- [RAW DATA]:

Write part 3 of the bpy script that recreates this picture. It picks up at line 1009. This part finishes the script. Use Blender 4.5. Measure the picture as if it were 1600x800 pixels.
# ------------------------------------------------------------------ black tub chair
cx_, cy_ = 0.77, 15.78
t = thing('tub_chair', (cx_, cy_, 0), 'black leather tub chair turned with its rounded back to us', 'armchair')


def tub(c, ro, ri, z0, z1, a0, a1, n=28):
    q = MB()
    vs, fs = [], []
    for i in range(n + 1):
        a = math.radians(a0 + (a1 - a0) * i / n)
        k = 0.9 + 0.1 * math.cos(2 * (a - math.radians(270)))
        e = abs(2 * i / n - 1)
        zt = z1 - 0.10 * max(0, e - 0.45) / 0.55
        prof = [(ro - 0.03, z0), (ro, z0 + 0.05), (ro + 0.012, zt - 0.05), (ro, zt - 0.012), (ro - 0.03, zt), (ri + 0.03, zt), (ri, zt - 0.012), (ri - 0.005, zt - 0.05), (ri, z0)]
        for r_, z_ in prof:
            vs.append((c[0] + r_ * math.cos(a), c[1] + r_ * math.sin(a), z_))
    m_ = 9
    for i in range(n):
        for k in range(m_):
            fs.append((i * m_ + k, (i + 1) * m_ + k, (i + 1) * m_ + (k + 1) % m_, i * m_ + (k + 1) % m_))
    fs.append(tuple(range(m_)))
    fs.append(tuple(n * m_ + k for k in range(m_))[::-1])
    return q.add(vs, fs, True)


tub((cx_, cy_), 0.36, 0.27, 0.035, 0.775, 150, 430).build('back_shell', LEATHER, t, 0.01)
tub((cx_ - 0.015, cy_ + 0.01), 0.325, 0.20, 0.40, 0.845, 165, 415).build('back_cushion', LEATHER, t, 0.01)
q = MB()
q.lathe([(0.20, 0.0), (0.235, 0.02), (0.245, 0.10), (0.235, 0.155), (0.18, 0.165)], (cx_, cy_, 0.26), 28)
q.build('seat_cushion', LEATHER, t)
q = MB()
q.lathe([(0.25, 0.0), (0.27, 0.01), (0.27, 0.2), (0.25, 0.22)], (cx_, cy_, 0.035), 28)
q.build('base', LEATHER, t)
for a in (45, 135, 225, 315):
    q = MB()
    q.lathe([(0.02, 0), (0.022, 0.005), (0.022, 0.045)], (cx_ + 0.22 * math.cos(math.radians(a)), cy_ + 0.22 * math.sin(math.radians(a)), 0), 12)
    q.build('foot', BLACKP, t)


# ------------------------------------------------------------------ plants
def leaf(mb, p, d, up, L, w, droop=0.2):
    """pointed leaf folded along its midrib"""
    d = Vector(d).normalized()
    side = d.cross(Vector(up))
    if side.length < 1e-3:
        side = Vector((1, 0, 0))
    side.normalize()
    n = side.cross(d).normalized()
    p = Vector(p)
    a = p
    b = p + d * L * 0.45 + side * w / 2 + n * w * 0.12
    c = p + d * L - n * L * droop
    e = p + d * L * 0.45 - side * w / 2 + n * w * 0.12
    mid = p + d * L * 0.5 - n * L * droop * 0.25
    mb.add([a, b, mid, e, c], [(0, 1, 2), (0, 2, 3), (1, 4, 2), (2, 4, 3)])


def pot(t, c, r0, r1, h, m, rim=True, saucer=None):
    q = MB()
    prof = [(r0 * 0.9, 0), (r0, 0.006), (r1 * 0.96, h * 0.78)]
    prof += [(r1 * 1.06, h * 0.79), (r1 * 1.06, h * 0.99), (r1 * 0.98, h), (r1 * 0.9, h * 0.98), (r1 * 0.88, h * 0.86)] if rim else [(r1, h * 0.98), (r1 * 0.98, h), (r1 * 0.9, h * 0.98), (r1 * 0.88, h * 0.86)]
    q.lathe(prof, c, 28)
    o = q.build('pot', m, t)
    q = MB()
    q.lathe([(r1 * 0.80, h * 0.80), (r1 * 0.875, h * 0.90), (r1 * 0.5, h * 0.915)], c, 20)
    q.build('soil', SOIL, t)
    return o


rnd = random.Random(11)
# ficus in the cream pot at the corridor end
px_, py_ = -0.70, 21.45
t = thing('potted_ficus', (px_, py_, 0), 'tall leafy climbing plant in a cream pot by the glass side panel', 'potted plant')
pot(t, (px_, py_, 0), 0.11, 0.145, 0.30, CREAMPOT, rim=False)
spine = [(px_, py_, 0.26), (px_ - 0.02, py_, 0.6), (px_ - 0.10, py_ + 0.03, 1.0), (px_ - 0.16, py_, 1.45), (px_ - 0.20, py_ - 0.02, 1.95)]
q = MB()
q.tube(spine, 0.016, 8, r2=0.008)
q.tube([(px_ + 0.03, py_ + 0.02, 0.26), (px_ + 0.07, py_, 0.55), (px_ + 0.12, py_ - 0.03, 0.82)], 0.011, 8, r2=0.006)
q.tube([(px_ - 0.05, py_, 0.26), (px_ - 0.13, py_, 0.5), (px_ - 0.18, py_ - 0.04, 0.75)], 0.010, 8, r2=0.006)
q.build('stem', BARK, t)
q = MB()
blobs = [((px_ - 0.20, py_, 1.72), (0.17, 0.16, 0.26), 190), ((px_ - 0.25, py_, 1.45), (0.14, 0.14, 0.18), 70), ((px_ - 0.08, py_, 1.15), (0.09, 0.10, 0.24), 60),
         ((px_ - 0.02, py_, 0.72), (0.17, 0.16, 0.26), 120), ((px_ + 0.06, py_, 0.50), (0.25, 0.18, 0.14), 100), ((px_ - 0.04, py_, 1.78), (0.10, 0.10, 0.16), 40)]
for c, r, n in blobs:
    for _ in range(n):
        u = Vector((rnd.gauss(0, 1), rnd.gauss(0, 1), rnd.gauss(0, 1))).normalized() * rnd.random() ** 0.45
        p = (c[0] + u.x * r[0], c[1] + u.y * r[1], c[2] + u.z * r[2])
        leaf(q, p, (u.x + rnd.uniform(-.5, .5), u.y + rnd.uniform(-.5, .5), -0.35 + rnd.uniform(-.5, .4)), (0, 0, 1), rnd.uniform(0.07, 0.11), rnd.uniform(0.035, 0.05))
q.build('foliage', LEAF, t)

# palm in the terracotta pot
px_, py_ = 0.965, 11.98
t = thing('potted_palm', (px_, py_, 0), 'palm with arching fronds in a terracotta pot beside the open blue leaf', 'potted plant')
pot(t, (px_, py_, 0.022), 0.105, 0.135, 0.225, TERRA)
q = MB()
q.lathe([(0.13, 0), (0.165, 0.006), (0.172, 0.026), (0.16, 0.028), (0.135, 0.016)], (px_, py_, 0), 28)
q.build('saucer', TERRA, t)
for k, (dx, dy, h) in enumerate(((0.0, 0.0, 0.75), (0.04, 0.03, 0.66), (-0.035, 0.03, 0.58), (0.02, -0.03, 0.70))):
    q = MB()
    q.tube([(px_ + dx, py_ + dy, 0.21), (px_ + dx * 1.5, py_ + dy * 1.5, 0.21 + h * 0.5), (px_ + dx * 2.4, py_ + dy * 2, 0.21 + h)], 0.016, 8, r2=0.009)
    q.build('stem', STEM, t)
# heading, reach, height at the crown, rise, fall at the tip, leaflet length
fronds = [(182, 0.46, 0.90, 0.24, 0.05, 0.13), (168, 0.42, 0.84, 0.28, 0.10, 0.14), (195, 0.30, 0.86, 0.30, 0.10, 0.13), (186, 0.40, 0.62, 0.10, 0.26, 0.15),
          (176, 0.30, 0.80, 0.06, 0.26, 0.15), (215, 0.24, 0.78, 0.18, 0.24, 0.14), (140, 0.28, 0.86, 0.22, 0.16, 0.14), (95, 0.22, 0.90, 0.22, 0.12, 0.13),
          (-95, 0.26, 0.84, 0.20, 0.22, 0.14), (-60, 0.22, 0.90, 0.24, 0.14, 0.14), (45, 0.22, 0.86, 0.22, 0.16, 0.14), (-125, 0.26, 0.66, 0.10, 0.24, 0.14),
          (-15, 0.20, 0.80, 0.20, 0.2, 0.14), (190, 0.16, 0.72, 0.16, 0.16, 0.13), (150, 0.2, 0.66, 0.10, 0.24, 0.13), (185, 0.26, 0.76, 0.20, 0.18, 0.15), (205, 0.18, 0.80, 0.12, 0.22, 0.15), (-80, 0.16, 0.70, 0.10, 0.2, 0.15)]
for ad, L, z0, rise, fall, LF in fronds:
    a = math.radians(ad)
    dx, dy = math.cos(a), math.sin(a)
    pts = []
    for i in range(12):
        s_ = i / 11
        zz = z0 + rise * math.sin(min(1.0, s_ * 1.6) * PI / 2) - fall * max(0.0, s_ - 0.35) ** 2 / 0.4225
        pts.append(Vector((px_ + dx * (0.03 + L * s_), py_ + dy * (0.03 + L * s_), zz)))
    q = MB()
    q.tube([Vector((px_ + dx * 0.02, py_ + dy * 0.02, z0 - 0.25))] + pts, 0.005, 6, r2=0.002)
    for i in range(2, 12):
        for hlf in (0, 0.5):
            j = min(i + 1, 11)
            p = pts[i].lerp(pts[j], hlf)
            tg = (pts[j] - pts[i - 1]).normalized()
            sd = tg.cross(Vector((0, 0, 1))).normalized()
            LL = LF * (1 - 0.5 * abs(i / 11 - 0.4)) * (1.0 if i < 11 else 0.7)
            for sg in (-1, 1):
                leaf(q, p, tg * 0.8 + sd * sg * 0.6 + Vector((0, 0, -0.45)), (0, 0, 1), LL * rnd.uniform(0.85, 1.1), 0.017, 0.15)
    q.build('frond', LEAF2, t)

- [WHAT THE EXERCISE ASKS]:
Please write out the material word for word from its first line through the line holding "t = thing('tub_chair', (cx_, cy_, 0), 'black", including both, and no line past it.

- [RESPONSE TO THE TASK]:
Write part 3 of the bpy script that recreates this picture. It picks up at line 1009. This part finishes the script. Use Blender 4.5. Measure the picture as if it were 1600x800 pixels.
# ------------------------------------------------------------------ black tub chair
cx_, cy_ = 0.77, 15.78
t = thing('tub_chair', (cx_, cy_, 0), 'black leather tub chair turned with its rounded back to us', 'armchair')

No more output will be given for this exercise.